▶ **TO DO**: In the entries that follow, the first line to write out is the one containing "Write a Blender", and the last is the one containing "cd.shift_x = -89.73". Reproduce that stretch exactly, with nothing before or after it.

▶ **AVAILABLE DATA**:
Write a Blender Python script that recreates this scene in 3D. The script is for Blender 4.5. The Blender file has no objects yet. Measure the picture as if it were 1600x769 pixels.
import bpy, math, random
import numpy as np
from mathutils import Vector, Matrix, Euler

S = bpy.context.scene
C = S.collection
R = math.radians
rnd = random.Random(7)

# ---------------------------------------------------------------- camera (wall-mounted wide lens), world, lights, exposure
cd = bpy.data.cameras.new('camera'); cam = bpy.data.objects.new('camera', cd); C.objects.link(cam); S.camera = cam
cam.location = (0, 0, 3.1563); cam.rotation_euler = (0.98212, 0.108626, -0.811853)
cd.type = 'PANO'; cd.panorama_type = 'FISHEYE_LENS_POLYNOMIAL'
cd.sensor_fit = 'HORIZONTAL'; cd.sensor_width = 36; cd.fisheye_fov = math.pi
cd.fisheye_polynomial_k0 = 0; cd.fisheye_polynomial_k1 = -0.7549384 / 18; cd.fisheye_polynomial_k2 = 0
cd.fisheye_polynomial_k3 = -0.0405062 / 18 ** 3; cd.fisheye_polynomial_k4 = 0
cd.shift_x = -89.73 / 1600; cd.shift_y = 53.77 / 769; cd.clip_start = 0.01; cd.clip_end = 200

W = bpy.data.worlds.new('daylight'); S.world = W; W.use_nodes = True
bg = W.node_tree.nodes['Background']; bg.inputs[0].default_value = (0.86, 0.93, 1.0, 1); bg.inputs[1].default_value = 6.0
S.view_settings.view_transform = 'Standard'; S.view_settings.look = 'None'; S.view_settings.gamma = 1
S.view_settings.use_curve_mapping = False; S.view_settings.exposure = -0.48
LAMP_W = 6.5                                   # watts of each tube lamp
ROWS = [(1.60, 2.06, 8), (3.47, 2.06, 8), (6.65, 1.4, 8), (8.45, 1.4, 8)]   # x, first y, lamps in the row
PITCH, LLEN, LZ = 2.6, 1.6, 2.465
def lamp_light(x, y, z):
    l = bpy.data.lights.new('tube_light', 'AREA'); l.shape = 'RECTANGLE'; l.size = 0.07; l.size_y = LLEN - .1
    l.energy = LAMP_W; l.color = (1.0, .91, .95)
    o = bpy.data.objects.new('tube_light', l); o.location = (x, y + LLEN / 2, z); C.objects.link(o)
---
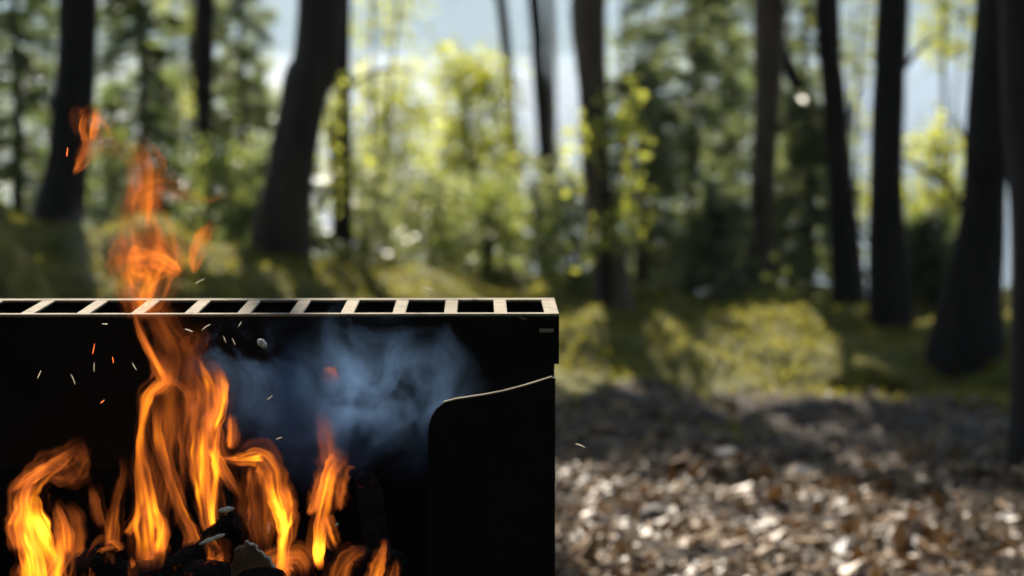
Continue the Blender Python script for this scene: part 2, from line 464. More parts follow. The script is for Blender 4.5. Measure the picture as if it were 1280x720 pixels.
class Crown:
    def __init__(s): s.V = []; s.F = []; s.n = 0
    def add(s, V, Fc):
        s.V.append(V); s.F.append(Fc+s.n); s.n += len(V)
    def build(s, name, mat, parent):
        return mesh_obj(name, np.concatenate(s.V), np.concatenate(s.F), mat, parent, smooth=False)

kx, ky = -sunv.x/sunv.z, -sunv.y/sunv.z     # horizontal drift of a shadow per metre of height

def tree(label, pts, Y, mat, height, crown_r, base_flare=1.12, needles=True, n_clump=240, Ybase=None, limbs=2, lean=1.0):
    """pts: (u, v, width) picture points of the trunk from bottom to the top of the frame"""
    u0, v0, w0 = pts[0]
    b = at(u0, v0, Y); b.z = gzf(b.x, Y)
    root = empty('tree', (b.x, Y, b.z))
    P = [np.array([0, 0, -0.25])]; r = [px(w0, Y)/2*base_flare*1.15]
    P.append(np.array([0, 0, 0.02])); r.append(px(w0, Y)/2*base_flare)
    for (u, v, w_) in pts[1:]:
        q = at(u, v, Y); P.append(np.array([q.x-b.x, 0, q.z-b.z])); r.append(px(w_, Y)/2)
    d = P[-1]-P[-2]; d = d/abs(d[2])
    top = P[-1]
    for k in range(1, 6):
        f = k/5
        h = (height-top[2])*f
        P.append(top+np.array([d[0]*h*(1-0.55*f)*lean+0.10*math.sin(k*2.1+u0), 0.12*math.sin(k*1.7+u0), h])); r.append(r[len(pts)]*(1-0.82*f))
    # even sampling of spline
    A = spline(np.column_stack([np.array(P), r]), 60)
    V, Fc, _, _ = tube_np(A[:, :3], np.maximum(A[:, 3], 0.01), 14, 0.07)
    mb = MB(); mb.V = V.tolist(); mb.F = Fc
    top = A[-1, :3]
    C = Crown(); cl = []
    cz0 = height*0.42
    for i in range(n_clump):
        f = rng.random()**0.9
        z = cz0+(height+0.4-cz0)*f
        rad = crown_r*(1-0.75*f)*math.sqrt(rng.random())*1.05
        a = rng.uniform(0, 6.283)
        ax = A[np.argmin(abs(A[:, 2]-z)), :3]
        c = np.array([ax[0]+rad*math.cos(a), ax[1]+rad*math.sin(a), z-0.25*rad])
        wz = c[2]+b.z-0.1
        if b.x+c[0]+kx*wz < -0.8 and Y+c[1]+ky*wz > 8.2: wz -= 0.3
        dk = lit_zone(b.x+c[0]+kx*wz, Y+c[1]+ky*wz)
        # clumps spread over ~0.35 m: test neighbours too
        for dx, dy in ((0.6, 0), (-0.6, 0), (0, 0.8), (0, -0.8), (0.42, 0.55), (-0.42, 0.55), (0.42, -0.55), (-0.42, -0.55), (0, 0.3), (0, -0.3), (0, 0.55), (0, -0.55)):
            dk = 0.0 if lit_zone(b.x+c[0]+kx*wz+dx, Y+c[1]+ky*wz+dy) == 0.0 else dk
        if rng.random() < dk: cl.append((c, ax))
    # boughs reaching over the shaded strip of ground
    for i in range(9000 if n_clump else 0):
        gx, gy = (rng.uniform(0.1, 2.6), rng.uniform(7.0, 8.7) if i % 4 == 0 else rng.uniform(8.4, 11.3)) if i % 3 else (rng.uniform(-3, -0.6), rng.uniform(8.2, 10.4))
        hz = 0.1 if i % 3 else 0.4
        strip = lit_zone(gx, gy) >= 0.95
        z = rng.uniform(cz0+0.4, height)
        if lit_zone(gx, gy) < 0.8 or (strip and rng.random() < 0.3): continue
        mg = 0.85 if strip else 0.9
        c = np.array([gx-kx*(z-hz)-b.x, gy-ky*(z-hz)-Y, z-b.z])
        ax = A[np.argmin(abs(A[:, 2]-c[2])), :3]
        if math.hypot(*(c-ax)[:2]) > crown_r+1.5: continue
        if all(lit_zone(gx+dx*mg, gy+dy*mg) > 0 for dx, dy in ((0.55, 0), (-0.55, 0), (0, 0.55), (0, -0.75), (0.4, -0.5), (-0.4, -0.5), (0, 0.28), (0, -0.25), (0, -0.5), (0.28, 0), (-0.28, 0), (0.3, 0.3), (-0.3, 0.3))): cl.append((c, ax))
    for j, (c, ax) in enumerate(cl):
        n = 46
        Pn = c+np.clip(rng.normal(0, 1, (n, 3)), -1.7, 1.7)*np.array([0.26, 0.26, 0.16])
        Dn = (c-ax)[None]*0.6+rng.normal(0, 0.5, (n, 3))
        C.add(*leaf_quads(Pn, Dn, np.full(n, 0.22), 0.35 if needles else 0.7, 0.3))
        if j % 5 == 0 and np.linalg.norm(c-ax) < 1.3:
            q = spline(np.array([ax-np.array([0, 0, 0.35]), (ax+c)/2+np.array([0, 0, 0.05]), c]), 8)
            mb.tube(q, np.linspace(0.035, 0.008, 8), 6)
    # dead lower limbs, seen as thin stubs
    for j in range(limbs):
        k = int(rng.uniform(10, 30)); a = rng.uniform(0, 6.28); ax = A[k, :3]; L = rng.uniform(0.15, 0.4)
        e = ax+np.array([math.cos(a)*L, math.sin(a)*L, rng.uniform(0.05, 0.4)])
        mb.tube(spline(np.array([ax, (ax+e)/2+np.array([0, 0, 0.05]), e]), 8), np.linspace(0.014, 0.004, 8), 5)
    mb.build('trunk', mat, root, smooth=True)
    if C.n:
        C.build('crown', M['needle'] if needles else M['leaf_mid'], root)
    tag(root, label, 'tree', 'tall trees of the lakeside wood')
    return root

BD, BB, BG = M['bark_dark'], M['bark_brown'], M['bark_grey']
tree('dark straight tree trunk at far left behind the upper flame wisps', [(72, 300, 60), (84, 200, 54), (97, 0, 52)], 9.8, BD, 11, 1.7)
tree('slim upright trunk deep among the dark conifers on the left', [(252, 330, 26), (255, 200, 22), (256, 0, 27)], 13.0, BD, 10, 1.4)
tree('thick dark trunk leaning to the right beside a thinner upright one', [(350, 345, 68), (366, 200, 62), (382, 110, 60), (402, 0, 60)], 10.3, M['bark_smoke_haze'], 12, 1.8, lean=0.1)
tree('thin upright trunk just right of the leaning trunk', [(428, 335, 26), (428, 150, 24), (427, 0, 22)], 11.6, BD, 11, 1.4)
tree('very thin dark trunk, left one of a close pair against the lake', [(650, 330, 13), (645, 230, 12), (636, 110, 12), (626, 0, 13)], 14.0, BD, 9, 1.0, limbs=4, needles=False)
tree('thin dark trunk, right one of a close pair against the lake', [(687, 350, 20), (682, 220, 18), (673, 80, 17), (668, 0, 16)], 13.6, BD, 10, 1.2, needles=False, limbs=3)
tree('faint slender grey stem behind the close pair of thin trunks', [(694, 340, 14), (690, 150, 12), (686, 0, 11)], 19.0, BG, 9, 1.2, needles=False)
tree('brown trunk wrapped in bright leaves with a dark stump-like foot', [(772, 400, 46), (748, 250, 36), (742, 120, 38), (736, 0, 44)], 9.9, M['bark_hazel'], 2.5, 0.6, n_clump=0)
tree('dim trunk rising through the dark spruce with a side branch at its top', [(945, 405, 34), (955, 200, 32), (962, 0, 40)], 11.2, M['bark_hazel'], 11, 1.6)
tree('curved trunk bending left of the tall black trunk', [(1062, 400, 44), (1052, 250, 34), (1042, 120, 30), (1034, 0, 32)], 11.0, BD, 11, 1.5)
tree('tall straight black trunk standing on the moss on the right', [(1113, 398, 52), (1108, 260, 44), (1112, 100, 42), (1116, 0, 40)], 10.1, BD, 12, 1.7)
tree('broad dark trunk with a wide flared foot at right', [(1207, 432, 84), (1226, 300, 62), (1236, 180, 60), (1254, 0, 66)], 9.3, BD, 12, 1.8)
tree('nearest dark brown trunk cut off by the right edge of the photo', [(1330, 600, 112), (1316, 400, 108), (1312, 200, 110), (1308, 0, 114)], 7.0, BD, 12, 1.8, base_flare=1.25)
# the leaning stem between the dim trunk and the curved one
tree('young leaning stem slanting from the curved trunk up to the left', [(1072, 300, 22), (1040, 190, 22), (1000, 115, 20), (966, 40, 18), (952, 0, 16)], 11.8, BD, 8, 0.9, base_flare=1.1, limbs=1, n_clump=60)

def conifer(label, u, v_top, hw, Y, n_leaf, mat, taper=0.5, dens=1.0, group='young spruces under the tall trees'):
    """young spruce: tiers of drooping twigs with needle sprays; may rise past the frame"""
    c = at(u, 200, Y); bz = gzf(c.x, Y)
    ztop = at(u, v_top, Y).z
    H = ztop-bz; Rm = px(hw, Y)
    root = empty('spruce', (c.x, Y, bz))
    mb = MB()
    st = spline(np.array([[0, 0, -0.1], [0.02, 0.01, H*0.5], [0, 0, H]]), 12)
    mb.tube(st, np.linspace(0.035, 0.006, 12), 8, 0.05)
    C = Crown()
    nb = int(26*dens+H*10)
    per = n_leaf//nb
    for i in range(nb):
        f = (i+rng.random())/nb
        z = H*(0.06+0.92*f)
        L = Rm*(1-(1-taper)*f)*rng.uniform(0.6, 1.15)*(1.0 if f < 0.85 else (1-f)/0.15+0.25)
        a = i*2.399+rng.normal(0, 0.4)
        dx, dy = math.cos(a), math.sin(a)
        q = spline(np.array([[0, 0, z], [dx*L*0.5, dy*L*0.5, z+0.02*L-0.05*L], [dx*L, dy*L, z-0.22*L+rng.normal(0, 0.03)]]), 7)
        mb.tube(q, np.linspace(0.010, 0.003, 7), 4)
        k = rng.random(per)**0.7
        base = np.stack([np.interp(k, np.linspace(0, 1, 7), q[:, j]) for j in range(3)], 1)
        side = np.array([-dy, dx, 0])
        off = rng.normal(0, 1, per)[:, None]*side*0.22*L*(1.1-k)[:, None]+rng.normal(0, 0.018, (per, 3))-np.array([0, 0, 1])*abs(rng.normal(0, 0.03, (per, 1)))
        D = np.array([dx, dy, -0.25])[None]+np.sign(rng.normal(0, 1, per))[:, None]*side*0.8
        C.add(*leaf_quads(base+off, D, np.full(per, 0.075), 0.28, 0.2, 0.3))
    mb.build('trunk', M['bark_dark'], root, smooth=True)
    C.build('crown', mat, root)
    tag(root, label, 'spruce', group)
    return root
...
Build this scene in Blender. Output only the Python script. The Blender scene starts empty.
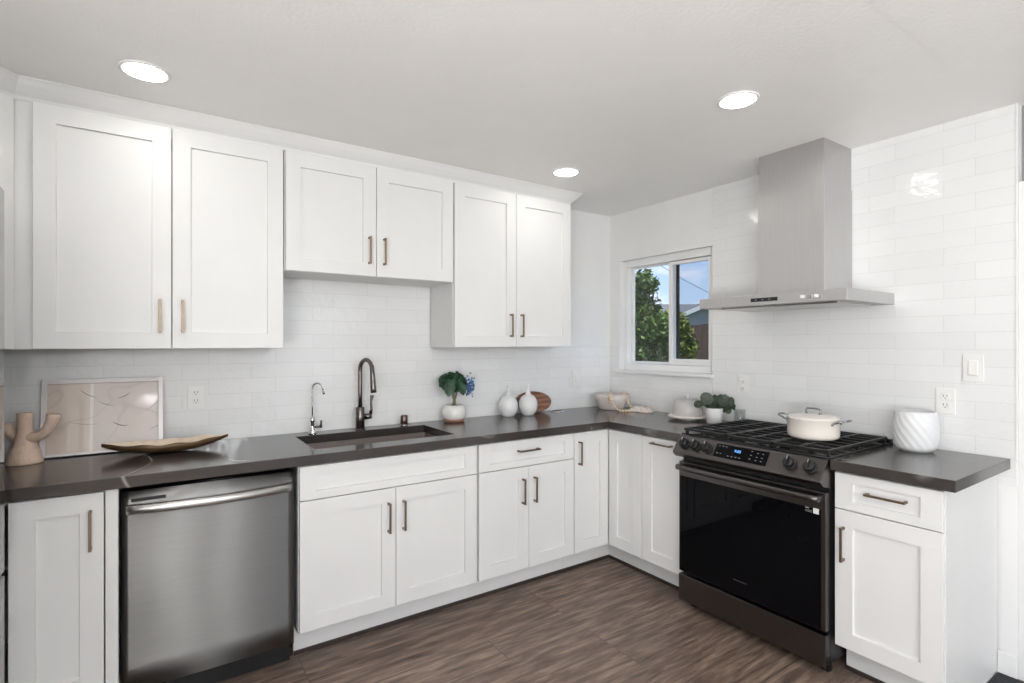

▶ **ANSWER**:
Write a Blender Python script that recreates this scene in 3D. The script is for Blender 4.5. The Blender file has no objects yet. Measure the picture as if it were 1600x769 pixels.
import bpy, math, random
import numpy as np
from mathutils import Vector, Matrix, Euler

S = bpy.context.scene
C = S.collection
R = math.radians
rnd = random.Random(7)

# ---------------------------------------------------------------- camera (wall-mounted wide lens), world, lights, exposure
cd = bpy.data.cameras.new('camera'); cam = bpy.data.objects.new('camera', cd); C.objects.link(cam); S.camera = cam
cam.location = (0, 0, 3.1563); cam.rotation_euler = (0.98212, 0.108626, -0.811853)
cd.type = 'PANO'; cd.panorama_type = 'FISHEYE_LENS_POLYNOMIAL'
cd.sensor_fit = 'HORIZONTAL'; cd.sensor_width = 36; cd.fisheye_fov = math.pi
cd.fisheye_polynomial_k0 = 0; cd.fisheye_polynomial_k1 = -0.7549384 / 18; cd.fisheye_polynomial_k2 = 0
cd.fisheye_polynomial_k3 = -0.0405062 / 18 ** 3; cd.fisheye_polynomial_k4 = 0
cd.shift_x = -89.73 / 1600; cd.shift_y = 53.77 / 769; cd.clip_start = 0.01; cd.clip_end = 200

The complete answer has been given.